- EXERCISE MATERIAL
□ □ □
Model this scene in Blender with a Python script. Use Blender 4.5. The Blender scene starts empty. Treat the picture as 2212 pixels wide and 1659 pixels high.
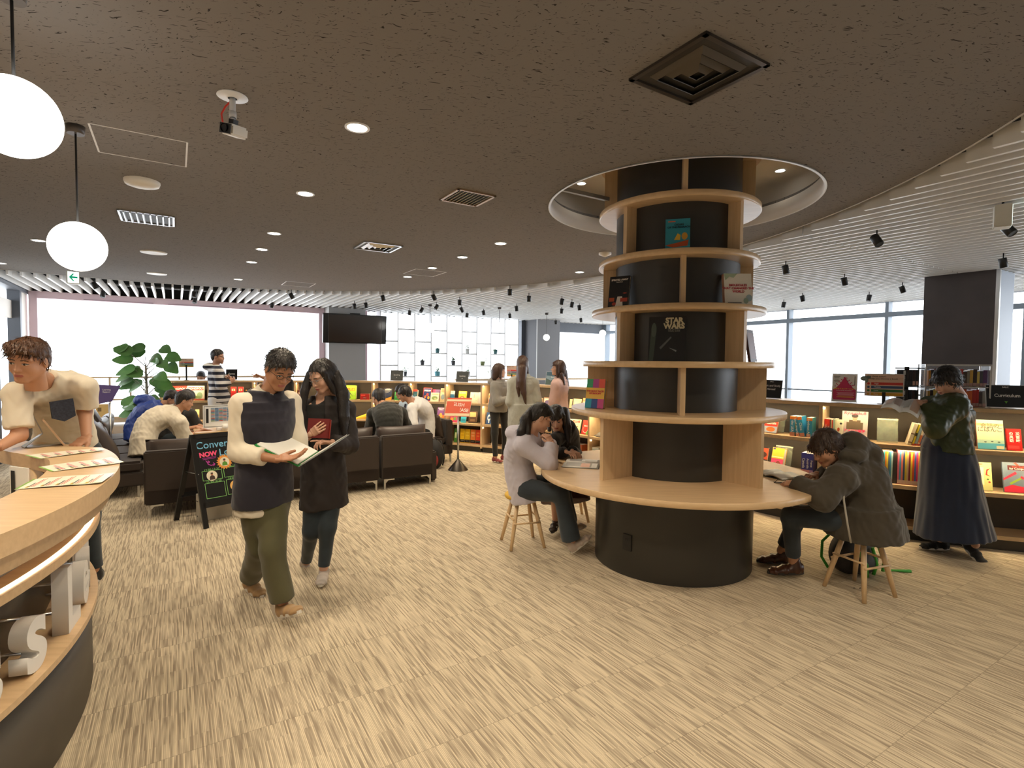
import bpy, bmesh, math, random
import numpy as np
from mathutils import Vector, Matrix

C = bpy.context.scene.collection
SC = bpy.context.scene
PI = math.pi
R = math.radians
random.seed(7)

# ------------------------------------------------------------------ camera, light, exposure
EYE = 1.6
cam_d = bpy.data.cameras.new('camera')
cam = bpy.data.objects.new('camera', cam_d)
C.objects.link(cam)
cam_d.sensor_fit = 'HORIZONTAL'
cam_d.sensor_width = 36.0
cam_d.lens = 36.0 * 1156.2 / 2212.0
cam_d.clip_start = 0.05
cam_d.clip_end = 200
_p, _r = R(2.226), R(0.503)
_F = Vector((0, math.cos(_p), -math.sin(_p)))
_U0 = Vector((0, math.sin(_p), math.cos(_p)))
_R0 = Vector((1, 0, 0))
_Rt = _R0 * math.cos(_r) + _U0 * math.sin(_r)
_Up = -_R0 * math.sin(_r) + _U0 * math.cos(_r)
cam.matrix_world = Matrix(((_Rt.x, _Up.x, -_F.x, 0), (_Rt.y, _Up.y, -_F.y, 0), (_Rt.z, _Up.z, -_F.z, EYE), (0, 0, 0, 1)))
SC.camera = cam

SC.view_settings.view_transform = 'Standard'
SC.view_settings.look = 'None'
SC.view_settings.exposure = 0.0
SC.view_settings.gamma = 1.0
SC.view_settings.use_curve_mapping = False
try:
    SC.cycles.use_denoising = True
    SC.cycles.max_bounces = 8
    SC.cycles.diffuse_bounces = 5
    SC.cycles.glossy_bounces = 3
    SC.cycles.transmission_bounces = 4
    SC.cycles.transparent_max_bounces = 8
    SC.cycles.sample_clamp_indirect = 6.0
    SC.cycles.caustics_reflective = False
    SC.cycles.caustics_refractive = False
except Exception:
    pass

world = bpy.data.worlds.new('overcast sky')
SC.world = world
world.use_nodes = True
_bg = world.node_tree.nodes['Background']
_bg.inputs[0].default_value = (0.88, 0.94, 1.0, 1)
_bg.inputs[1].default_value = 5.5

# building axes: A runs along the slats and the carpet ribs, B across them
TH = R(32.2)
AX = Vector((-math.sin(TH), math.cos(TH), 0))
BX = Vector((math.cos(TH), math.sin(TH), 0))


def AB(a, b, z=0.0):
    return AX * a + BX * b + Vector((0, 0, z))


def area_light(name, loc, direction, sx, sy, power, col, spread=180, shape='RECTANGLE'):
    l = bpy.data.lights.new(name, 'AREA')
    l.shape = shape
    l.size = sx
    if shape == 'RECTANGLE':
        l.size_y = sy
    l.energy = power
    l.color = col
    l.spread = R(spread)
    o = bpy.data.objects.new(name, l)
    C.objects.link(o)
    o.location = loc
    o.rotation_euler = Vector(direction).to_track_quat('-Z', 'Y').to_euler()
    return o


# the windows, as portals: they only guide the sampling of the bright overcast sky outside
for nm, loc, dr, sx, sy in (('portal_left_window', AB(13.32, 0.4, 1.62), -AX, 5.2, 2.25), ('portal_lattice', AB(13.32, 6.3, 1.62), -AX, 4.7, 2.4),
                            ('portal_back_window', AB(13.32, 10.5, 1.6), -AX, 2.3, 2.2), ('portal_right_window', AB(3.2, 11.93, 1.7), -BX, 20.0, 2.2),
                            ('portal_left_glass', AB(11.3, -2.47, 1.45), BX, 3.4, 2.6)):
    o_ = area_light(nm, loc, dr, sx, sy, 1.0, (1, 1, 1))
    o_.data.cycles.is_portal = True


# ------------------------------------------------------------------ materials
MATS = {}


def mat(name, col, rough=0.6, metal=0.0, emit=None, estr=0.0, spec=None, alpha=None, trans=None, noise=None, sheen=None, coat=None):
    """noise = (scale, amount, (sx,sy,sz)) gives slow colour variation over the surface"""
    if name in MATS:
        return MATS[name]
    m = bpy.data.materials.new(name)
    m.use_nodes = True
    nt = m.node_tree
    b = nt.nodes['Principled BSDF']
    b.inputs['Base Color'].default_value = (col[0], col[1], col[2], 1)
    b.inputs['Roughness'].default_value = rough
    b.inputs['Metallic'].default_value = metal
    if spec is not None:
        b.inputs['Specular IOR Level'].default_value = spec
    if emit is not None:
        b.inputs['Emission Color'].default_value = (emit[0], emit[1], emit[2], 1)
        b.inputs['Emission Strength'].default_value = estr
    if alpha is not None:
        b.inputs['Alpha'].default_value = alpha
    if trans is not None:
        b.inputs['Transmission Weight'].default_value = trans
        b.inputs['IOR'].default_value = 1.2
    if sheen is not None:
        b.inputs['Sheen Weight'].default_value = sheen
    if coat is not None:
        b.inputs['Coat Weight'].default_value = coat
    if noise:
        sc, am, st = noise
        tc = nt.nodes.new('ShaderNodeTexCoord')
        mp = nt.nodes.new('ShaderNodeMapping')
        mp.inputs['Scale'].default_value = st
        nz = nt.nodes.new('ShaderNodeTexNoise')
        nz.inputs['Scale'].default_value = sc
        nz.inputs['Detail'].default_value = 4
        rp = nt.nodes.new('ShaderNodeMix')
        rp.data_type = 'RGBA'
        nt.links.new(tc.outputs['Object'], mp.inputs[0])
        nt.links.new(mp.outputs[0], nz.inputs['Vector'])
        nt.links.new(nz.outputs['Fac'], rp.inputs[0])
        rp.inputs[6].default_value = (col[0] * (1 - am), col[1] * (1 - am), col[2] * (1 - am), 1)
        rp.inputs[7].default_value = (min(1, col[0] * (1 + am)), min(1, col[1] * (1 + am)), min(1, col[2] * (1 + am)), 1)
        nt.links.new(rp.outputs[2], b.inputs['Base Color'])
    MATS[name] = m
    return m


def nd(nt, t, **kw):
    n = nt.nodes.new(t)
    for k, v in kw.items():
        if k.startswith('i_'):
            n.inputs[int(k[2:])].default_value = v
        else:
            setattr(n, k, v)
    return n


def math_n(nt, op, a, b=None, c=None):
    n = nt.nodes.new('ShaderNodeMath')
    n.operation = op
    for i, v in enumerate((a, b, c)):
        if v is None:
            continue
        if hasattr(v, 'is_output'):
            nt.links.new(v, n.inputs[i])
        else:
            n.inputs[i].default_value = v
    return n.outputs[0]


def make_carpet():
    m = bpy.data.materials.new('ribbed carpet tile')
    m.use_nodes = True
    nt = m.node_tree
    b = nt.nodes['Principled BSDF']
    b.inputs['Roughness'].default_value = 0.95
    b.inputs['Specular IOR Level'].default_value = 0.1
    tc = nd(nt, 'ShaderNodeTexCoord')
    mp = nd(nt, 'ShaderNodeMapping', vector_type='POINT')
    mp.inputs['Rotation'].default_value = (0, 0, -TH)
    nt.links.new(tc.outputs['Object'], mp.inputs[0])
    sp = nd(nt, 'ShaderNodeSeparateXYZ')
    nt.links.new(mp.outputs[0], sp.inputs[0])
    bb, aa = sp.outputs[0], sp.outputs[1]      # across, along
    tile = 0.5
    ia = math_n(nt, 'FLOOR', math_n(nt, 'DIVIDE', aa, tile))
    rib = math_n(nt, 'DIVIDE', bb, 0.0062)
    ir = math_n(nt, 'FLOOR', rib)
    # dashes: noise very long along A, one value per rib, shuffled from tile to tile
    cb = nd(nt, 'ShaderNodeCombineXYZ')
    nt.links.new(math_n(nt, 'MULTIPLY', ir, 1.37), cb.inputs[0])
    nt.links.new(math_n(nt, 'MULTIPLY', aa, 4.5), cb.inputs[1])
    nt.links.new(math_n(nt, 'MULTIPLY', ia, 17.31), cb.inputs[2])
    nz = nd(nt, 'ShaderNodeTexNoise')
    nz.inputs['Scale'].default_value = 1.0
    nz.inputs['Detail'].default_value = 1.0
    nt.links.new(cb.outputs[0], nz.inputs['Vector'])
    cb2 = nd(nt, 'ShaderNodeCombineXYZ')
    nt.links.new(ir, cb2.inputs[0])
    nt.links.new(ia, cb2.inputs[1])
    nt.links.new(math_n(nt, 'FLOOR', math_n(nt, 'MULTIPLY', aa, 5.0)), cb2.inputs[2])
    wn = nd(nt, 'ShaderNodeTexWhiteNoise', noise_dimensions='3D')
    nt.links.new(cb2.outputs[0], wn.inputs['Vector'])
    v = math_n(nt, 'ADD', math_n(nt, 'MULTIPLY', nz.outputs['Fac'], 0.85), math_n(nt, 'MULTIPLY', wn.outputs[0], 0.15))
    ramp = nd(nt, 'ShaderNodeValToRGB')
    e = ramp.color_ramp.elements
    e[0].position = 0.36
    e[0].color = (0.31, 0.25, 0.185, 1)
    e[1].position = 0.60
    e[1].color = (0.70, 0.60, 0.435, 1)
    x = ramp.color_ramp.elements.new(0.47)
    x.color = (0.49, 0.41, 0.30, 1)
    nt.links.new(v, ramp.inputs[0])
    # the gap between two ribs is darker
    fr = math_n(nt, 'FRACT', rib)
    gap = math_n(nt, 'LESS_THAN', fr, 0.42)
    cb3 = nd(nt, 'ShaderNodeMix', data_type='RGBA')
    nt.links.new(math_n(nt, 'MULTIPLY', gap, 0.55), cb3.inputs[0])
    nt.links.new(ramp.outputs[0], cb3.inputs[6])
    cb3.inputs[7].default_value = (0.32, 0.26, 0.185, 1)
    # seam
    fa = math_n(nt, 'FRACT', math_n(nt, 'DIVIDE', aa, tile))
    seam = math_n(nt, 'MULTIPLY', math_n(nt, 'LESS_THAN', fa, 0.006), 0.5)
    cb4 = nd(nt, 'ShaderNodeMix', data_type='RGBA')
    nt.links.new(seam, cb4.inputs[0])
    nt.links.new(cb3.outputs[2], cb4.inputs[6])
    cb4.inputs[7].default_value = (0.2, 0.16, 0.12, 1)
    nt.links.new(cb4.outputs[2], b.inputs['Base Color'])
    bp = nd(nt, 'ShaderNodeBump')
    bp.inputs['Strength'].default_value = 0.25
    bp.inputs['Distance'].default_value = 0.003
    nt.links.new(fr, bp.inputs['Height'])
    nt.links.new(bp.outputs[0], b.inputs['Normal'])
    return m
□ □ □
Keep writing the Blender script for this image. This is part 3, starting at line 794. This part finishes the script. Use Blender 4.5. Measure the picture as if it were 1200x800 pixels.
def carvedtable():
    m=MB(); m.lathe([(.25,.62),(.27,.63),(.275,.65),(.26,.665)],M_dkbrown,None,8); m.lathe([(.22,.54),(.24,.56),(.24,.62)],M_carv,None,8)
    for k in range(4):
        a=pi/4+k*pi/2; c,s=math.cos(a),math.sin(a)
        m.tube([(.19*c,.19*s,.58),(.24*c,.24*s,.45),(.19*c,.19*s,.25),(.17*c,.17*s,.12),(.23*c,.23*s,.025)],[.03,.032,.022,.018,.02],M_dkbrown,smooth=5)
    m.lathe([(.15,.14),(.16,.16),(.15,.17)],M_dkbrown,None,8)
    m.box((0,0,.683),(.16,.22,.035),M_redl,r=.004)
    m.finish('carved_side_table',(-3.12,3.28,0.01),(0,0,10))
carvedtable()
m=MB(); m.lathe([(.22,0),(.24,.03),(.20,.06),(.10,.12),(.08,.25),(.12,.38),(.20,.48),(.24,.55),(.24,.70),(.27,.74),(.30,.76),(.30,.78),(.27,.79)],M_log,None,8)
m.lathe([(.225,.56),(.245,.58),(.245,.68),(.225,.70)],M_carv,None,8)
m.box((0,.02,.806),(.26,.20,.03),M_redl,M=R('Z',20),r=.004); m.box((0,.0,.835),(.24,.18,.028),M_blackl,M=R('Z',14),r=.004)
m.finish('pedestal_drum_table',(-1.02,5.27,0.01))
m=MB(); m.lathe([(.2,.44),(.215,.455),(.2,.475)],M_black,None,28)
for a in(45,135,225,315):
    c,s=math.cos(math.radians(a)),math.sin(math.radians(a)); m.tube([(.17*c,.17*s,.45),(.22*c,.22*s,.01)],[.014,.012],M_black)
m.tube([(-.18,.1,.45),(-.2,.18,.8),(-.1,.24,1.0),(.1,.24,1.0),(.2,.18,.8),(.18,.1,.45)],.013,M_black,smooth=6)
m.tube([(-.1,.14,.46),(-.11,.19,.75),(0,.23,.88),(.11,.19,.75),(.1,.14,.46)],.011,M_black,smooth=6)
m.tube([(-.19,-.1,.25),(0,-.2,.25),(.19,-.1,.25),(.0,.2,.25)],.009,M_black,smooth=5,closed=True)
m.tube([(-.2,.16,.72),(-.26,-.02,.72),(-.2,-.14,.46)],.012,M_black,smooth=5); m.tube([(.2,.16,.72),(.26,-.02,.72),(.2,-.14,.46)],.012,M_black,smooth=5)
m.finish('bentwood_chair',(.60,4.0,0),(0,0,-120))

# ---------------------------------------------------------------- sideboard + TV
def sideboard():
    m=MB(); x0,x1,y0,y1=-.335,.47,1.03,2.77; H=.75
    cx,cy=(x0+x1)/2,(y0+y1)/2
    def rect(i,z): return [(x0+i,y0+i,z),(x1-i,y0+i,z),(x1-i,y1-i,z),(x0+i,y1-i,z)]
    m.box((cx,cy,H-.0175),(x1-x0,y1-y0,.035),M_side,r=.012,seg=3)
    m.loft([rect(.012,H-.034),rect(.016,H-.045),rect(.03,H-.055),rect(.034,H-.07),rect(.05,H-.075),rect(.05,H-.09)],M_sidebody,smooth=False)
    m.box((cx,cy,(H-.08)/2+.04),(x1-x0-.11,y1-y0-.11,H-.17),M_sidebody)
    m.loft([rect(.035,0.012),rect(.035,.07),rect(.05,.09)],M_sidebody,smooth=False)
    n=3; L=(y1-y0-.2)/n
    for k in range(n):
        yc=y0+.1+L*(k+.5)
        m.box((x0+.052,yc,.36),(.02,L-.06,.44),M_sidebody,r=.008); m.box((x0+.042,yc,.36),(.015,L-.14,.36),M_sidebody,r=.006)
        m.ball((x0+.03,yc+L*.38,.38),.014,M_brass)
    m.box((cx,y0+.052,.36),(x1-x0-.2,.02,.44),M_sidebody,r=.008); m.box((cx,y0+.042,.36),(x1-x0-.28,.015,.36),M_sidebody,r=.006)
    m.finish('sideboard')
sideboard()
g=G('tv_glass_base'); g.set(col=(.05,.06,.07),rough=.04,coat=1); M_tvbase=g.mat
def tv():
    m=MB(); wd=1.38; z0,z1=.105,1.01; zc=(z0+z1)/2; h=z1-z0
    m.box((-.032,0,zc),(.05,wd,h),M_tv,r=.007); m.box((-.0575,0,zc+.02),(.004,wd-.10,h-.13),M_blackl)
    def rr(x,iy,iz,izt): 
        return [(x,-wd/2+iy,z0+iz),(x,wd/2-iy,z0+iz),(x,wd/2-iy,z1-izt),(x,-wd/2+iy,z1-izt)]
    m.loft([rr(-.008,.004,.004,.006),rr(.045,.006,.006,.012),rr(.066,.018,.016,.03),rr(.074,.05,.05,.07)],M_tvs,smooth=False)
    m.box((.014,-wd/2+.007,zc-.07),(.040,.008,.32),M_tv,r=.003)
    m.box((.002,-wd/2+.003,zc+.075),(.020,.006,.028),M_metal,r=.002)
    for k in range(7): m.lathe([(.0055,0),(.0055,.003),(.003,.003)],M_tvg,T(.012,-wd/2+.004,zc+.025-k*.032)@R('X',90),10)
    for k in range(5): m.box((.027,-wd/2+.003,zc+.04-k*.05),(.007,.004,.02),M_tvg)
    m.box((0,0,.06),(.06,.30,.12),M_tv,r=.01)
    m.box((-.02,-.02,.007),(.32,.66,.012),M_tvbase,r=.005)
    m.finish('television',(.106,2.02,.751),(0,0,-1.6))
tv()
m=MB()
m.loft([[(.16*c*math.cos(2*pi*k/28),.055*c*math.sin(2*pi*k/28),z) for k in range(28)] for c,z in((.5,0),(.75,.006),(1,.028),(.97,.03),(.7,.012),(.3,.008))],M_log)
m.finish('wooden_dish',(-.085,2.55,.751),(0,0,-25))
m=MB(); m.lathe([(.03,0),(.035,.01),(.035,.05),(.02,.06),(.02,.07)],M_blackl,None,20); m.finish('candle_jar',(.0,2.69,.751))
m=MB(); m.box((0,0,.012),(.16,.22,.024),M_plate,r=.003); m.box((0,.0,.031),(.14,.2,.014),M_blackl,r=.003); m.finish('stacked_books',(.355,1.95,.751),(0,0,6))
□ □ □
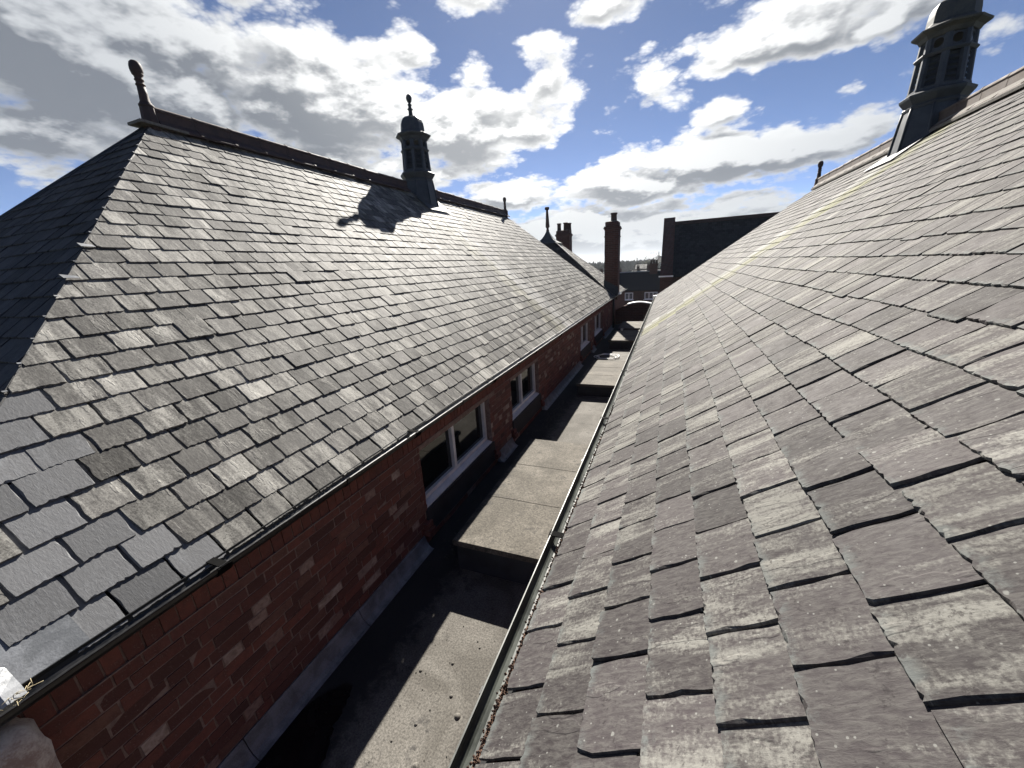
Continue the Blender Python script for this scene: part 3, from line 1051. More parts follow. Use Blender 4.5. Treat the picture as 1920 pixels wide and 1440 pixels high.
□ □ □
- DIRECTIONS
From the line that has "Model this scene" through the line that has "random.seed(7)", reproduce each line exactly as it stands and nothing else; do not include any pictures.

- THE ANSWER
Model this scene in Blender with a Python script. Use Blender 4.5. The Blender scene starts empty. Treat the picture as 2212 pixels wide and 1659 pixels high.
import bpy, bmesh, math, random
import numpy as np
from mathutils import Vector, Matrix

C = bpy.context.scene.collection
SC = bpy.context.scene
PI = math.pi
R = math.radians
random.seed(7)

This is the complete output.